STINAPA Bonaire was unable to attend this most recent board meeting, however you can find more information about their 2021 accomplishments in their Annual Report. A few of this year’s highlights include completing the fence around the Washington Slagbaai Park, renewing the internal fence between Slagbaai and Washington plantations and removing over 50% of the goats from within Slagbaai. In addition, staff capacity improved with the hiring of a new Education Assistant and more staff members qualifying as special police agents (BAVPOL) improving STINAPA’s ability to enforce rules and regulations within the nature parks.


The Caribbean Research and Management of Biodiversity (CARMABI) highlighted some big changes and impressive achievements for Curaçao. These included the declaration of a new marine park at East Point, as well as the opening of two new parks within Ramsar areas: the Rif Mangrove Park and National Park Rif St. Marie-Hermanus.  Also highlighted was the recovery of vegetation and rebound of biodiversity for Christoffel Park.
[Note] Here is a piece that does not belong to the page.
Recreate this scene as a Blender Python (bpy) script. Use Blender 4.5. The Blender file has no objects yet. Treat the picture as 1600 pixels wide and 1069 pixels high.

In 2021, Saba Conservation Foundation (SCF) executed a number of important projects including a bird monitoring program to track local populations of tropicbirds as well as a coral-mapping survey at the newly proposed harbor construction site.  SCF made great strides in establishing the ethno botanical garden in addition to the deployment of 95 artificial reef “Moreef” balls to help boost local coral reefs and accompany the next phase of the Diadema project.  Lastly, renovations to build the new Saba Sea Lab have also started and will help build capacity on the island moving forward.

St. Eustatius

From cutting edge 3D models to innovative management techniques, 2022 poses to be an exciting year for St. Eustatius National Parks Foundation (STENAPA). An updated nature ordinance is under review which, if passed, will enhance protection of trees, habitats and species as well as ensure a better protection of local fishing grounds. In addition, improvements in water catchment area management will set an important foundation for a reduction of sedimentation into the marine environment. 

St. Maarten

Nature Foundation St. Maarten welcomed three new staff members, along with office renovations and improved finances and project funds, which will all serve as an important foundation for a productive 2022. Additionally, increased enforcement coupled with improved education and awareness campaigns (such as the In-No-Plastic project), nature conservation is off to a great start in 2022.